The UN YPP is one known type of passive roster where the applicant herself/himself must apply for jobs to be successful in securing a position.
What is Cluster recruitment?
Cluster recruitment is a way for organizations to group recruitments to lower the administrative burden. The organization advertises a job that is 'clustered', it could, for example, be a job consisting of 5 Human Resources Specialists in a specific region or similar finance positions in country offices (3 Finance Associates). The difference between the cluster and the UN roster above is that the cluster recruits for real positions (vacancies), while the UN roster aims to build a talent pool to respond to future expected positions.
Instead of advertising 5 individual jobs, different offices of an organization are gathering their efforts and advertise one job together. When an applicant applies for a cluster job she/he applies for one of, an often stated, number of positions.
If you are an HR policy nerd, you may say that a ‘cluster recruitment’ should not be seen as a roster.
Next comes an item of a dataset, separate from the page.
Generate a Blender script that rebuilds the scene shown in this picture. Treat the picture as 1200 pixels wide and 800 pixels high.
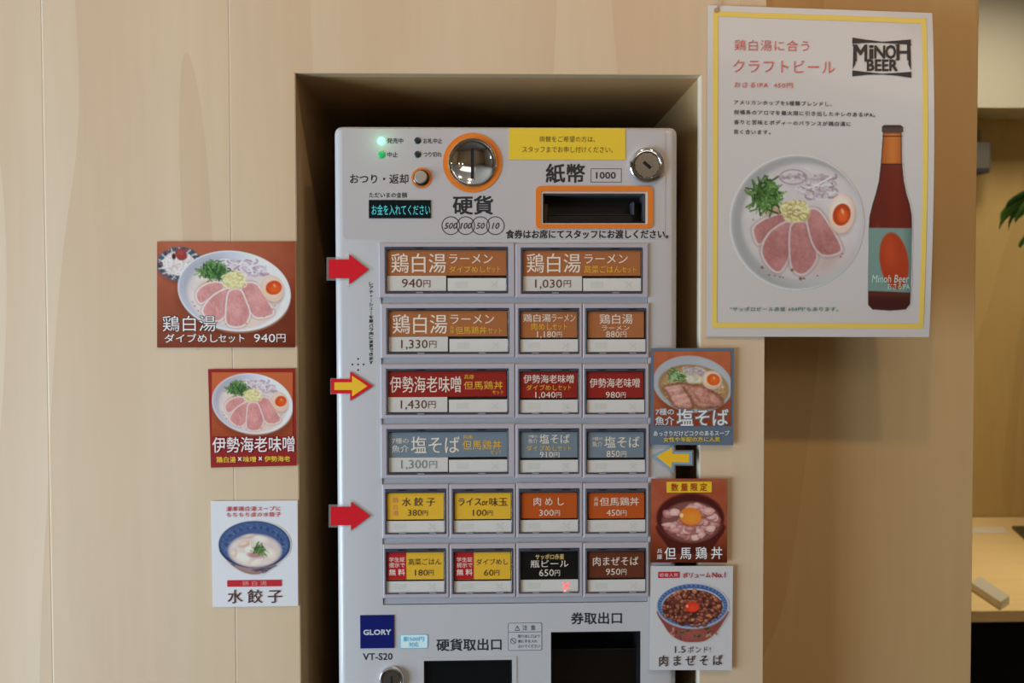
import bpy, bmesh, math, random
import numpy as np
from mathutils import Vector, Matrix

for o in list(bpy.data.objects): bpy.data.objects.remove(o)
C = bpy.context.scene.collection
random.seed(4); rng = np.random.default_rng(4)
PI = math.pi

# ------------------------------------------------------------------ camera
F = 1100.0; CZ = 1.40; CAM = np.array([0.0, -1.1, CZ])
yaw, pitch, roll = map(math.radians, (1.638, -1.715, -0.148))
cy, sy, cp, sp = math.cos(yaw), math.sin(yaw), math.cos(pitch), math.sin(pitch)
FW = np.array([sy*cp, cy*cp, sp]); R0 = np.array([cy, -sy, 0.0]); U0 = np.cross(R0, FW)
RT = math.cos(roll)*R0 + math.sin(roll)*U0; UP = math.cos(roll)*U0 - math.sin(roll)*R0
cam = bpy.data.cameras.new('camera'); co = bpy.data.objects.new('camera', cam); C.objects.link(co)
M = Matrix.Identity(4)
for i in range(3):
    M[i][0], M[i][1], M[i][2], M[i][3] = RT[i], UP[i], -FW[i], CAM[i]
co.matrix_world = M
cam.sensor_width = 36; cam.lens = 36*F/1200; cam.clip_start = .02
cam.dof.use_dof = True; cam.dof.focus_distance = 1.1; cam.dof.aperture_fstop = 7.0
S = bpy.context.scene; S.camera = co

# ------------------------------------------------------------------ light and exposure
S.view_settings.view_transform = 'Standard'; S.view_settings.look = 'None'
S.view_settings.gamma = 1; S.view_settings.use_curve_mapping = False
S.view_settings.exposure = 0.0
w = bpy.data.worlds.new('world'); S.world = w; w.use_nodes = True
w.node_tree.nodes['Background'].inputs[0].default_value = (.75, .8, .9, 1)
w.node_tree.nodes['Background'].inputs[1].default_value = .05

def area(name, loc, target, sx, sy_, power, col, spread=PI):
    l = bpy.data.lights.new(name, 'AREA'); l.shape = 'RECTANGLE'; l.size = sx; l.size_y = sy_
    l.energy = power; l.color = col; l.spread = spread
    o = bpy.data.objects.new(name, l); C.objects.link(o); o.location = loc
    o.rotation_euler = (Vector(target)-Vector(loc)).to_track_quat('-Z', 'Y').to_euler()
    return o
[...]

However, as it's a more and more common recruitment method within the UN system.

What is a Talent Pool recruitment?
Another popular recruitment term is Talent Pool recruitment. Similar to rosters, the purpose of a pool is to build a bank of talent. However, in a UN context, the pools are more sophisticated than the rosters and include a portion of the training and preparation of the candidates.
Also what differs the rosters from the pools is that pools are more or less only used for internal positions. Pools are commonly used for Country Director, Deputy Country Director or Resident Coordinator positions – basically rotational senior management positions in the UN.
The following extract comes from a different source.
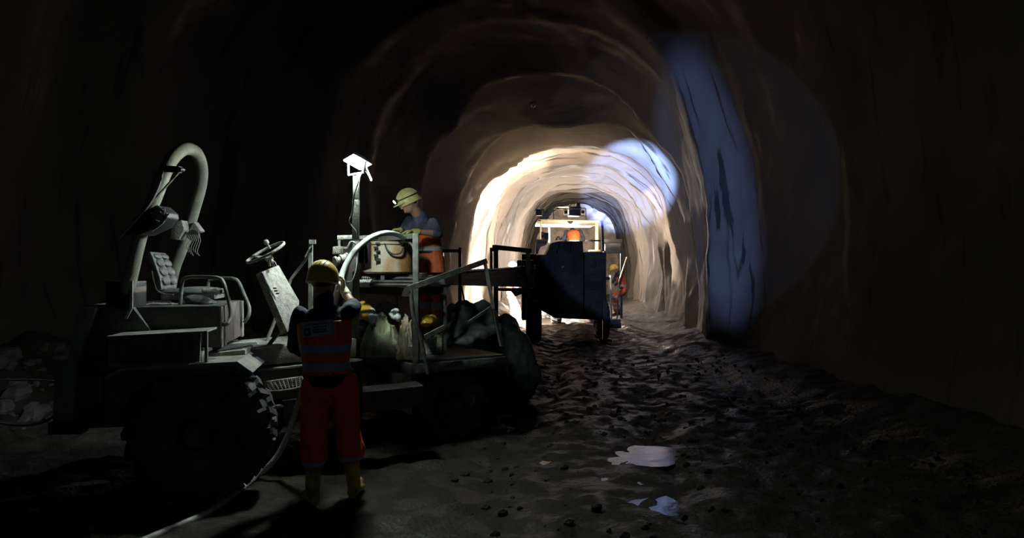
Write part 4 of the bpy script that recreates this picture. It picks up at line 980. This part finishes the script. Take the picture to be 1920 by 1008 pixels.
# ------------------------------------------------------------------ drill rig in the tunnel
YR = 16.5
rig = thing('drill_rig', P(1080, 620, 18), 'large drill rig with louvred rear hood, square side cabinet and lit canopy, in the tunnel', 'machine')
rig.location.z = 0
def rp(px, py, Y=YR): return P(px, py, Y)
def rbox(px0, py0, px1, py1, Y, dep, name, mat, par=rig, bevel=0.02):
    return MB().prism([P(px0, py0, Y), P(px1, py0, Y), P(px1, py1, Y), P(px0, py1, Y)], (0, dep, 0)).build(name, mat, par, bevel=bevel)
hood = MB().prism([rp(1048, 452, 16.9), rp(1093, 452, 16.9), rp(1094, 478, 16.5), rp(1094, 590, 16.5), rp(1060, 590, 16.5), rp(1022, 560, 16.5), rp(1022, 480, 16.5), rp(1034, 455, 16.9)], (0, 1.3, 0)).build('rear_hood', MT['rig'], rig, bevel=0.02)
for i in range(8):
    y = 482+i*3.6
    MB().beam(rp(1027, y, 16.46), rp(1091, y, 16.46), 0.05, 0.012).build('louvre', MT['rig_mark'], hood, smooth=False)
text_part('S702', 0.20, rp(1055, 530, 16.47), (1, 0, 0), (0, 0, 1), 'number_marking', MT['rig_mark'], hood)
MB().beam(rp(1050, 455, 16.8), rp(1044, 474, 16.5), 0.02).beam(rp(1070, 455, 16.8), rp(1070, 474, 16.5), 0.015).build('hood_seam', MT['rig_mark'], hood)
MB().lathe(rp(1055, 500, 16.44), (0, -1, 0), [(0.05, 0), (0.05, 0.03), (0.02, 0.05)], 14).build('hood_latch', MT['steel'], hood)
cabn = rbox(1096, 472, 1137, 598, 16.4, 1.5, 'side_cabinet', MT['rig'])
rbox(1098, 486, 1136, 487, 16.37, 0.03, 'cabinet_seam', MT['rig_mark'], cabn, 0)
rbox(1098, 514, 1136, 515.2, 16.37, 0.03, 'cabinet_seam', MT['rig_mark'], cabn, 0)
plq = rbox(1098, 526, 1131, 544, 16.37, 0.03, 'data_plate', MT['rig_mark'], cabn, 0)
MB().tube([P(1109+5*math.cos(t), 535+5*math.sin(t), 16.36) for t in [2*math.pi*i/16 for i in range(16)]], 0.012, 6, closed=True).beam(rp(1117, 530, 16.36), rp(1119, 541, 16.36), 0.02, 0.01).beam(rp(1123, 530, 16.36), rp(1123, 541, 16.36), 0.02, 0.01).beam(rp(1127, 530, 16.36), rp(1127, 541, 16.36), 0.02, 0.01).build('plate_symbols', MT['rig'], plq)
MB().prism([rp(1112, 489, 16.38), rp(1118, 489, 16.38), rp(1118, 501, 16.38), rp(1109, 502, 16.38), rp(1108, 497, 16.38), rp(1113, 496, 16.38)], (0, 0.03, 0)).build('door_handle', MT['rig_mark'], cabn)
rbox(1006, 477, 1023, 562, 16.6, 1.2, 'pump_housing', MT['darksteel'])
rbox(978, 476, 1006, 600, 17.0, 0.9, 'boom_housing', MT['darksteel'])
MB().prism([rp(1022, 545, 16.6), rp(1096, 585, 16.6), rp(1140, 592, 16.6), rp(1140, 600, 16.6), rp(1040, 596, 16.6), rp(1004, 575, 16.6)], (0, 3.8, 0)).build('chassis', MT['darksteel'], rig)
for px, Y in ((1000, 17.0), (1126, 17.2)):
    c = P(px-11, 600, Y); c.z = 0.46; wheel(c+V((0, 0, 0)), V((1, 0, 0)), 0.46, 0.34, rig, 16)
for px in (997, 1134):
    m = MB(); a = P(px, 560, 16.35); b = V((a.x, a.y, 0.07)); m.beam(a, b, 0.11).box((b.x, b.y, 0.05), (0.3, 0.3, 0.06)).build('stabiliser', MT['darksteel'], rig)
MB().prism([V((1.5, 20.9, 0.75)), V((2.75, 20.9, 0.75)), V((2.75, 20.9, 2.15)), V((1.5, 20.9, 2.15))], (0, 4.2, 0)).build('front_body', MT['rig'], rig, bevel=0.03)
for Yw in (22.0, 24.2):
    for xw in (1.25, 2.65): wheel(V((xw, Yw, 0.46)), V((1, 0, 0)), 0.46, 0.34, rig, 16)
# operator floor + canopy
MB().box((P(1068, 520, 19.5).x, 19.4, 1.50), (1.9, 2.6, 0.08)).build('operator_floor', MT['darksteel'], rig)
can_ = MB().prism([P(1009, 411, 18.9), P(1123, 413.5, 18.9), P(1124, 417, 18.9), P(1009, 414.5, 18.9)], (0.0, 2.4, 0)).build('canopy_roof', MT['cream'], rig)
MB().prism([P(1009, 412, 18.9), P(1014, 412, 18.9), P(1035, 421, 20.9), P(1030, 421, 20.9)], (0, 0, -0.03)).build('roof_rib', MT['cream'], can_)
MB().prism([P(1018, 423, 20.4), P(1120, 423, 20.4), P(1120, 417, 20.4), P(1018, 417, 20.4)], (0, 0.08, 0)).build('canopy_beam', MT['cream'], can_)
MB().prism([P(1064, 415.5, 18.88), P(1075, 415.5, 18.88), P(1072, 419, 18.88), P(1068, 419, 18.88)], (0, 0.1, 0)).build('roof_bracket', MT['rig_mark'], can_)
for px0, px1, y0, y1, Y in ((1012.5, 1015.5, 414, 449, 19.0), (1028.5, 1031.5, 422, 446, 20.4), (1116.5, 1122, 417, 470, 19.0)):
    rbox(px0, y0, px1, y1+8, Y, 0.1, 'canopy_post', MT['cream'], can_, 0.004)
rbox(1105, 468, 1126, 471, 18.7, 0.3, 'post_foot', MT['cream'], can_, 0)
MB().beam(P(1098, 451, 18.4), P(1126, 451, 18.4), 0.04).build('hand_bar', MT['darksteel'], rig)
MB().beam(P(1131, 470, 18.3), P(1129, 414, 18.6), 0.06).build('hydraulic_mast', MT['blue_tarp'], rig)
# salmon control panel and instruments on the left
cp = rbox(1004.5, 448.5, 1009, 476, 17.6, 0.1, 'panel_leg', MT['pinkbox'], rig, 0)
cp = MB().prism([P(1005, 448.5, 17.5), P(1029, 448.5, 17.5), P(1024, 459, 17.5), P(1014, 462, 17.5), P(1008, 475, 17.5), P(1005, 475, 17.5)], (0, 0.15, 0)).build('control_panel', MT['pinkbox'], rig)
m = MB()
for i in range(8): m.prism([P(1008.5+i*2.1, 451.5, 17.48), P(1009.6+i*2.1, 451.5, 17.48), P(1009.6+i*2.1, 456.5, 17.48), P(1008.5+i*2.1, 456.5, 17.48)], (0, 0.01, 0))
m.build('panel_lettering', MT['rig_red'], cp)
rbox(1015, 434, 1020, 448, 17.8, 0.1, 'instrument_post', MT['pinkbox'], cp, 0)
rbox(1020, 436, 1029, 448.5, 17.8, 0.2, 'instrument_box', MT['black'], cp, 0.01)
MB().lathe(P(1017, 443, 17.78), (0, -1, 0), [(0.03, 0), (0.035, 0.02), (0.02, 0.03)], 16).build('gauge', MT['black'], cp)
m = MB().tube([P(1042, 450, 18.0), P(1047, 443, 18.0), P(1050, 449, 18.0), P(1054, 445, 18.0)], 0.02, 6, smooth=3).tube([P(1044, 450, 18.0), P(1045, 444, 18.0)], 0.02, 6)
m.build('control_lever', MT['white_paint'], rig)
# gear on the canopy roof
tray = MB()
tray.beam(P(1037, 392, 19.6), P(1099, 391, 19.6), 0.025).beam(P(1037, 392, 19.6), P(1038, 411, 19.6), 0.03).beam(P(1098, 391, 19.6), P(1099, 411, 19.6), 0.02).beam(P(1037, 392, 19.6), P(1045, 388, 20.6), 0.02).beam(P(1045, 388, 20.6), P(1098, 389, 20.6), 0.02).beam(P(1058, 402, 19.6), P(1099, 405, 19.6), 0.02)
tray.build('roof_rack', MT['steel'], can_)
rbox(1067, 387, 1089, 404, 19.9, 0.5, 'roof_unit', MT['black'], can_, 0.01)
rbox(1081, 380, 1088, 388, 19.9, 0.3, 'exhaust_stack', MT['black'], can_, 0.01)
rbox(1058, 394, 1064, 401, 19.7, 0.2, 'roof_lamp', MT['black'], can_, 0.01); rbox(1091, 394, 1096, 400, 19.7, 0.2, 'roof_lamp', MT['black'], can_, 0.01)
MB().lathe(P(1068, 387, 19.7), (0.3, -0.5, 1), [(0.02, -0.02), (0.035, 0.02), (0.03, 0.06)], 12).build('roof_light', MT['white_paint'], can_)
m = MB().tube([P(1017, 392, 19.4), P(1019, 397, 19.4), P(1018, 404, 19.4), P(1024, 408, 19.4)], 0.04, 8, smooth=4).beam(P(1016, 408, 19.3), P(1029, 408, 19.3), 0.12, 0.04).beam(P(1025, 392, 19.4), P(1028, 403, 19.4), 0.02).prism([P(1020, 396, 19.5), P(1027, 396, 19.5), P(1029, 407, 19.5), P(1020, 407, 19.5)], (0, 0.2, 0))
m.build('roof_winch', MT['dusty'], can_)

# drill feed lying from the rig over the platform
fd = thing('drill_feed', P(860, 545, 10), 'long dark drill feed beam reaching from the rig over the loading platform', 'boom')
a = P(800, 524, 8.1); b = P(1000, 514, 15.8)
m = MB(); d = (b-a).normalized()
m.beam(a, b, 0.16, 0.05).beam(a+V((0, 0, -0.03)), b+V((0, 0, -0.28)), 0.10, 0.05).beam(a+V((.05, 0, .02)), b+V((.05, 0, .14)), 0.05, 0.04)
m.prism([a+V((0, 0, -.02)), b+V((0, 0, -.26)), b+V((0, 0, .10)), a+V((0, 0, .02))], (0.03, 0, 0))
m.build('feed_rail', MT['darksteel'], fd)
for k in range(3):
    MB().tube([a+V((-.06+.05*k, 0.1, .05+.015*k)), a.lerp(b, .5)+V((-.06+.05*k, 0, .06+.03*k)), b+V((-.06+.05*k, 0, .10+.05*k))], 0.022, 8).build('feed_hose', MT['black'], fd)
MB().box(a.lerp(b, .86)+V((0, 0, .17)), (0.35, 0.9, 0.28)).prism([P(948, 508, 14), P(962, 500, 14), P(976, 497, 14), P(990, 500, 14), P(990, 520, 14), P(948, 520, 14)], (0, 0.5, 0)).build('rock_drill', MT['darksteel'], fd, bevel=0.02)
MB().prism([P(930, 540, 14), P(1000, 540, 14), P(1000, 548, 14), P(975, 552, 14), P(966, 556, 14), P(958, 546, 14), P(935, 545, 14)], (0, 0.4, 0)).build('feed_guard', MT['darksteel'], fd)
for px, py in ((838, 512), (857, 506)):
    pass
MB().beam(P(857, 510, 9.6), P(869, 503, 9.6), 0.08, 0.06).beam(P(868, 504, 9.6), P(870, 514, 9.6), 0.05).build('feed_clamp', MT['steel'], fd)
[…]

The procedures to be placed in a pool within the UN system differs between organizations. One common way is to allow Regional Bureaus of the organization to nominate talented staff members for the pool. These nominated individuals will then be assessed and deemed as 1) ready, 2) ready with training needs or 3) not ready. If a candidate is not ready, she/he will not be placed in the pool. If a candidate is deemed ready, she/he can be selected for jobs immediately.  If a candidate is deemed ready but with training needs, she/he will get an individual training plan and not until when she/he has gone through all mandatory training steps would she/he be deemed ready to take on a role that she/he has been assessed for. Famous pools out there is UNDP's RC pool and UNFPA Country Director/ Deputy Country Director pool.  

What is a Talent Pipeline?
A pipeline is a combination of Talent pools and rosters. The pipeline is similar to the roster but includes the training and learning components of the pool. Pipelines are recommended in the System-Wide Strategy on Gender Parity as a tool to achieve the goals. The pipeline is also often targeting external candidates and could be a strategic way to build capacity in areas where the organization lacks effective recruitment through their existing channels (e.g. women IT managers, women logistics and supply chain expertise etc).